Talking doesn’t solve anything with a crazed people, bullets do and we need to be given a chance to work our military magic. Like I told a reporter buddy of mine: War sucks but a world run by Islamofacists sucks more.
Posted by: windansea | December 08, 2006 at 11:41 AM
Well, it seems the Diplomats have forgotten what it takes to actually create an Army, or indeed any military organization. And, outside of Israel, no one in the Middle East has attempted to create the type of Army that we have been asked to help to create. If you don't know the Middle East, you don't know how its military organizations reflect their societies and attitudes.
Getting a modern banking system, stock exchange, and central criminal court up and running were *easy* compared to creating a military organization... because the military needs depth, experience and this little thing known as 'tradition'. How long does it take to get a good, competent NCO Corps up and running? And if you don't know *why* that is important, then you do not know *why* it takes so long to get an Army up and running. For the US to *rebuild* one took long years after the military went Professional in the 70's. Why we expect more of Iraqis than we do of ourselves is beyond me...
Posted by: ajacksonian | December 08, 2006 at 11:52 AM
This is such a colossal mess. I miss Jeane Kirkpatrick already (Godspeed, good lady).

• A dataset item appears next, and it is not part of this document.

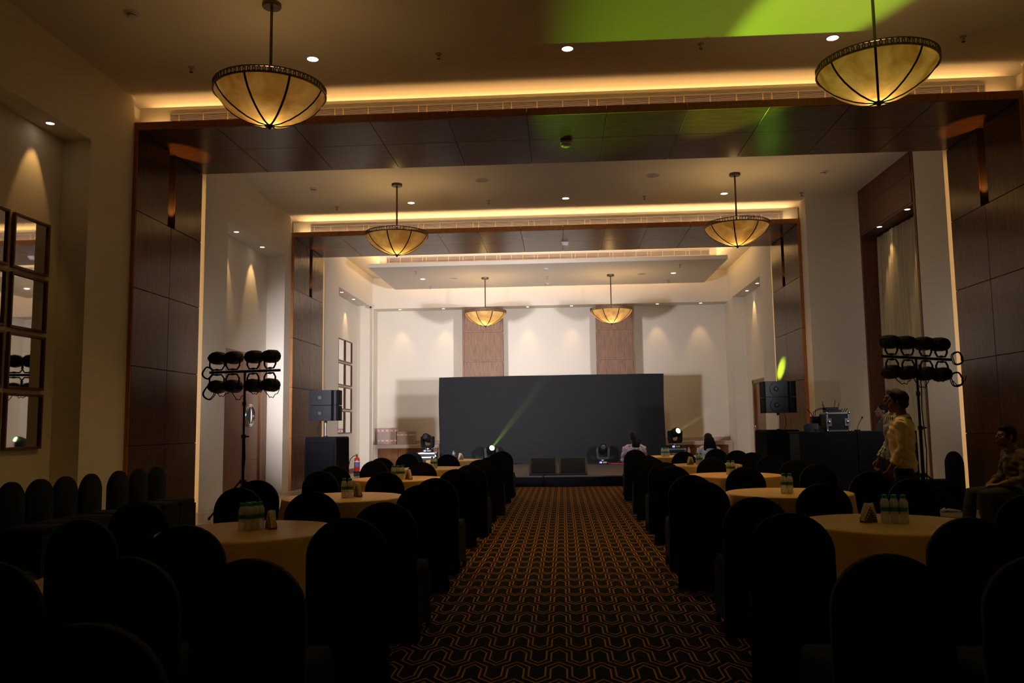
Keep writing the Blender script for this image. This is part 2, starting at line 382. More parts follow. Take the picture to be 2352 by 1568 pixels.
def portal(n, y0, y1, xl, xr, joints, ymid, label, gx0, gx1, wl, wr):
    """wood-clad beam and two legs across the hall, with a cream fascia, cove and air grille above"""
    zs, slot = 6.02, (ymid-.115, ymid+.125)
    m = MB().box((xl-.3, y0+.03, zs+.02), (xr+.3, y1-.001, zs+.075))
    for x, s in ((xl, -1), (xr, 1)):
        def bx(d0, d1, ya, yb, za, zb): m.box((min(x+s*d0, x+s*d1), ya, za), (max(x+s*d0, x+s*d1), yb, zb))
        bx(.022, .22, y0+.02, y1-.001, 0, 4.77); bx(.022, .22, y0+.02, slot[0], 4.77, zs+.02); bx(.022, .22, slot[1], y1-.001, 4.77, zs+.02); bx(.16, .22, slot[0], slot[1], 4.77, zs+.02)
    o = struct('trim_%d' % n, m, core, label)
    zz = [0.0, 1.22, 2.41, 3.59, 4.77, zs]
    pv = lambda lo, hi: MB().box(lo, hi, .003)
    for x, s in ((xl, -1), (xr, 1)):
        for a, b in zip(zz, zz[1:]):
            ys = ((y0+.022, slot[0]), (slot[1], y1)) if a > 4.7 else ((y0+.022, ymid), (ymid, y1))
            for ya, yb in ys:
                pv((min(x, x+s*.022), ya+.004, a+.004), (max(x, x+s*.022), yb-.004, b-.004)).build('panel', portalwood, o)
            e = pv((min(x, x+s*.22), y0, a+.003), (max(x, x+s*.22), y0+.02, b-.003)).build('edge_band', edgewood, o)
        # warm lining of the upright slot
        MB().box((min(x+s*.15, x+s*.16), slot[0], 4.775), (max(x+s*.15, x+s*.16), slot[1], zs)).build('slot_lining', edgewood, o)
    js = [xl] + joints + [xr]
    for a, b in zip(js, js[1:]):
        for ya, yb in ((y0+.03, ymid-.1), (ymid-.1, y1)):
            pv((a+.004, ya+.003, zs), (b-.004, yb-.003, zs+.022)).build('panel', soffitwood, o)
        pv((a+.003 if a > xl else xl-.065, y0, zs), (b-.003 if b < xr else xr+.065, y0+.028, zs+.115)).build('edge_band', edgewood, o)
    m = MB().box((wl, y0+.16, 6.115), (wr, y0+.22, 6.42)).box((wl, y0+.22, 6.115), (wr, y0+.57, 6.34)).box((wl, y0+.57, 6.115), (wr, y1, ZC))
    struct('trim_%d' % (n+2), m, plaster, 'cream bulkhead with a light cove above the %s portal' % ('nearer' if n == 1 else 'farther'))
    return o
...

Posted by: mariposa | December 08, 2006 at 01:58 PM
Alot of people are missing that as Rumsfeld, Bolton and the director of military intelligence leave; the Iraq Study Group that was created by the Institute for Peace, that sent all those CIA operations officers overseas, has decided to cash in with a new building and Congress loves them for it as Iraq slowly is withdrawed under prior agreement with Bush, but, hey, he's having seconds thoughts now as they cash in, but that is only smart.